Unlike Hex-Rays, LLM4Decompile correctly identifies that the function's arguments are pointers and that the first argument is a pointer to a struct. But what is struct FUN_0009ff84 and what are its fields, VAR_5, VAR_6, and VAR_7? And perhaps most importantly for reverse engineers, what offsets are those fields at? This information is crucial for understanding the code, but it has been omitted by the model.

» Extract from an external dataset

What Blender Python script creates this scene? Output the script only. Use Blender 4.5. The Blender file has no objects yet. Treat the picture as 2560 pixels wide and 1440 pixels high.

One of Idioms' main contributions is to modify the training process of neural models so that they produce well-defined types such as structs with named fields. Unsurprisingly, this makes decompiled code much easier to understand. Here is the output of Idioms on this function:

struct hash_t {
  int size;
  int count;
  struct hash_table_t *table;
  int (*hash)(void *key);
  int (*cmp)(void *key1, void *key2);
};
struct hash_table_t {
  int size;
  void **items;
};
int hash_find(struct hash_t *hash, void *key) {
  int index = hash_index(hash, key);
  int i = 0;
  void *item = hash_get(hash->table, index);
  while (item != ((void *)0)) {
    if (i++ > hash->size) { return -1; }
    if (hash->cmp(item, key) == 0) { break; }
    index = hash_next(hash, index);
    item = hash_get(hash->table, index);
  }
  return (item == ((void *)0)) ? -1 : index;
}

An Unexpected Advantage of Joint Predictions

Perhaps surprisingly, in addition to improving the readability of the code, jointly predicting both code and types also significantly improves the accuracy of the decompiled code!

Across multiple models and evaluation metrics, Idioms consistently outperforms prior neural decompilers:

• On ExeBench: Idioms achieves 54.4% test-pass accuracy (vs. 46.3% for LLM4Decompile and 37.5% for Nova).
• On RealType: A dataset we introduce that contains substantially more and more realistic user-defined types (UDTs); Idioms improves correctness metrics by 95–205% over prior work.
• Context helps: Adding neighboring-function context improves UDT recovery—up to 63% improvement in structural accuracy—with little downside for larger models.

Beyond Decompilation

Surprisingly (to me), Idioms also outperforms standalone type recovery tools such as Retypd, BinSub, TRex, and TypeForge, by at least 73%. This suggests that generative, context-aware approaches may be well suited to resolving the inherent ambiguity of type recovery than prior approaches, even though this was not the original motivation of Idioms.